Scan the data below. Pull out each line where "scene" occurs.

### DATASET EXCERPT:
---------------

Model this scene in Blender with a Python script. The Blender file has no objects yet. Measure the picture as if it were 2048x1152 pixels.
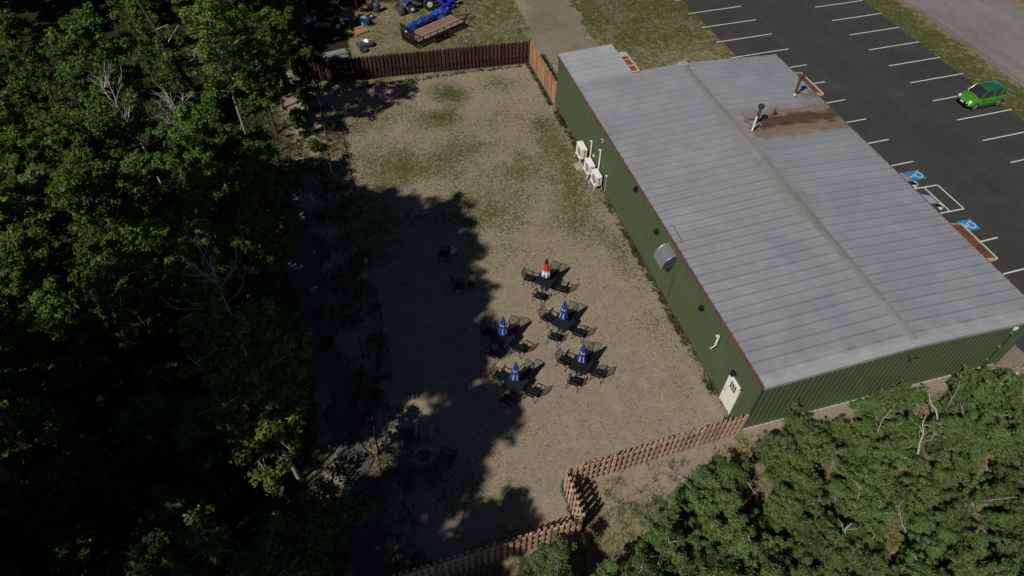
import bpy, math, random
import numpy as np
from mathutils import Vector, Matrix, noise as mnoise

SC = bpy.context.scene
COL = SC.collection
PI = math.pi
R = math.radians

# ------------------------------------------------------------------ camera
CP = Vector((-15.4825, -12.6419, 28.9139))
yaw, pit, rol = 0.290746, 0.848647, 0.021299
Fw = Vector((math.sin(yaw)*math.cos(pit), math.cos(yaw)*math.cos(pit), -math.sin(pit)))
Rt = Vector((math.cos(yaw), -math.sin(yaw), 0)); Up = Rt.cross(Fw)
c_, s_ = math.cos(rol), math.sin(rol)
Rr = Rt*c_ + Up*s_; Uu = -Rt*s_ + Up*c_
cd = bpy.data.cameras.new('camera'); cam = bpy.data.objects.new('camera', cd); COL.objects.link(cam)
M = Matrix((Rr, Uu, -Fw)).transposed().to_4x4(); M.translation = CP
cam.matrix_world = M
cd.sensor_width = 36; cd.lens = 1342.4755/2048*36; cd.clip_end = 3000; cd.clip_start = 0.1
SC.camera = cam
SC.render.resolution_x = 1024; SC.render.resolution_y = 576

# ------------------------------------------------------------------ sky and sun
SUN_AZ, SUN_EL = 238.5, 46.5            # towards the sun, clockwise from +Y
w = bpy.data.worlds.new('World'); SC.world = w; w.use_nodes = True
nt = w.node_tree; nt.nodes.clear()
sky = nt.nodes.new('ShaderNodeTexSky'); sky.sky_type = 'NISHITA'; sky.sun_disc = False
sky.sun_elevation = R(SUN_EL); sky.sun_rotation = R(SUN_AZ); sky.air_density = 0.6; sky.dust_density = 0.15; sky.altitude = 600
bg = nt.nodes.new('ShaderNodeBackground'); bg.inputs['Strength'].default_value = 0.05
wo = nt.nodes.new('ShaderNodeOutputWorld')
nt.links.new(sky.outputs[0], bg.inputs[0]); nt.links.new(bg.outputs[0], wo.inputs[0])
ld = bpy.data.lights.new('sun', 'SUN'); ld.energy = 5.0; ld.angle = R(0.55); ld.color = (1.0, 0.95, 0.87)
sun = bpy.data.objects.new('sun', ld); COL.objects.link(sun)
sd = Vector((math.sin(R(SUN_AZ))*math.cos(R(SUN_EL)), math.cos(R(SUN_AZ))*math.cos(R(SUN_EL)), math.sin(R(SUN_EL))))
sun.rotation_euler = sd.to_track_quat('Z', 'Y').to_euler(); sun.location = (-60, -40, 60)
SC.view_settings.view_transform = 'Standard'; SC.view_settings.look = 'None'
SC.view_settings.exposure = -0.38; SC.view_settings.gamma = 1; SC.view_settings.use_curve_mapping = False

# ------------------------------------------------------------------ materials
def nodes(name):
    m = bpy.data.materials.new(name); m.use_nodes = True
    t = m.node_tree; b = t.nodes['Principled BSDF']
    return m, t, b
def N(t, kind, **kw):
    n = t.nodes.new(kind)
    for k, v in kw.items():
        if k.startswith('i_'):
            key = k[2:]; key = int(key) if key.isdigit() else key.replace('_', ' ')
            n.inputs[key].default_value = v
        else: setattr(n, k, v)
    return n
def ramp(t, fac, stops):
    r = t.nodes.new('ShaderNodeValToRGB'); e = r.color_ramp.elements
    while len(e) < len(stops): e.new(0.5)
    for el, (p, c) in zip(e, stops):
        el.position = p; el.color = (c[0], c[1], c[2], 1) if len(c) == 3 else c
    t.links.new(fac, r.inputs[0]); return r.outputs[0]
def mixc(t, fac, a, b, mode='MIX'):
    m = t.nodes.new('ShaderNodeMix'); m.data_type = 'RGBA'; m.blend_type = mode
    for sock, v in ((m.inputs[0], fac), (m.inputs[6], a), (m.inputs[7], b)):
        if hasattr(v, 'is_output') or hasattr(v, 'links'): t.links.new(v, sock)
        elif isinstance(v, (int, float)): sock.default_value = v
        else: sock.default_value = (*v, 1)
    return m.outputs[2]
def math_(t, op, a, b=None, clamp=False):
    m = t.nodes.new('ShaderNodeMath'); m.operation = op; m.use_clamp = clamp
    for i, v in enumerate((a, b)):
        if v is None: continue
        if hasattr(v, 'links'): t.links.new(v, m.inputs[i])
        else: m.inputs[i].default_value = v
    return m.outputs[0]
def noise_(t, scale, detail=4, rough=.55, vec=None, dist=0.0):
    n = N(t, 'ShaderNodeTexNoise'); n.inputs['Scale'].default_value = scale
    n.inputs['Detail'].default_value = detail; n.inputs['Roughness'].default_value = rough
    n.inputs['Distortion'].default_value = dist
    if vec is not None: t.links.new(vec, n.inputs['Vector'])
    return n.outputs['Fac']
def wpos(t):
    return t.nodes.new('ShaderNodeNewGeometry').outputs['Position']
def bump(t, b, h, strength=.4, dist=.02):
    n = t.nodes.new('ShaderNodeBump'); n.inputs['Strength'].default_value = strength; n.inputs['Distance'].default_value = dist
    t.links.new(h, n.inputs['Height']); t.links.new(n.outputs[0], b.inputs['Normal'])
def simple(name, col, rough=.6, metal=0.0, var=.25, scale=6.0, rand=.12, bmp=0.0, spec=.5, coat=0.0):
    """a base colour broken up by two noises and a little per-object variation"""
    m, t, b = nodes(name)
    p = wpos(t)
    n1 = noise_(t, scale, 5, .6, p); n2 = noise_(t, scale*7, 3, .6, p)
    f = math_(t, 'ADD', math_(t, 'MULTIPLY', n1, .65), math_(t, 'MULTIPLY', n2, .35))
    lo = tuple(max(c*(1-var), 0) for c in col); hi = tuple(min(c*(1+var), 1) for c in col)
    c = ramp(t, f, [(.3, lo), (.7, hi)])
    oi = t.nodes.new('ShaderNodeObjectInfo')
    k = math_(t, 'ADD', math_(t, 'MULTIPLY', oi.outputs['Random'], rand*2), 1-rand)
    hsv = N(t, 'ShaderNodeHueSaturation'); t.links.new(c, hsv.inputs['Color']); t.links.new(k, hsv.inputs['Value'])
    t.links.new(hsv.outputs[0], b.inputs['Base Color'])
    b.inputs['Roughness'].default_value = rough; b.inputs['Metallic'].default_value = metal
    b.inputs['Specular IOR Level'].default_value = spec
    if coat: b.inputs['Coat Weight'].default_value = coat; b.inputs['Coat Roughness'].default_value = .05
    if bmp: bump(t, b, n2, bmp, .01)
    return m

def mat_leaf(name, dark, light, trans=.3, yellow=None):
    m, t, b = nodes(name)
    geo = t.nodes.new('ShaderNodeNewGeometry'); oi = t.nodes.new('ShaderNodeObjectInfo')
    n1 = noise_(t, .9, 3, .6, geo.outputs['Position'])
    f = math_(t, 'ADD', math_(t, 'MULTIPLY', n1, .6), math_(t, 'MULTIPLY', geo.outputs['Random Per Island'], .4))
    c = ramp(t, f, [(.28, dark), (.68, light)])
    k = math_(t, 'ADD', math_(t, 'MULTIPLY', oi.outputs['Random'], .5), .75)
    hsv = N(t, 'ShaderNodeHueSaturation'); t.links.new(c, hsv.inputs['Color']); t.links.new(k, hsv.inputs['Value'])
    hue = math_(t, 'ADD', math_(t, 'MULTIPLY', oi.outputs['Random'], .035), .490); t.links.new(hue, hsv.inputs['Hue'])
    t.links.new(hsv.outputs[0], b.inputs['Base Color'])
    b.inputs['Roughness'].default_value = .55; b.inputs['Specular IOR Level'].default_value = .18
    tr = t.nodes.new('ShaderNodeBsdfTranslucent'); t.links.new(hsv.outputs[0], tr.inputs[0])
    mx = t.nodes.new('ShaderNodeMixShader'); mx.inputs[0].default_value = trans
    t.links.new(b.outputs[0], mx.inputs[1]); t.links.new(tr.outputs[0], mx.inputs[2])
    t.links.new(mx.outputs[0], t.nodes['Material Output'].inputs[0])
    return m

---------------

### RESPONSE BELOW:
Model this scene in Blender with a Python script. The Blender file has no objects yet. Measure the picture as if it were 2048x1152 pixels.
SC = bpy.context.scene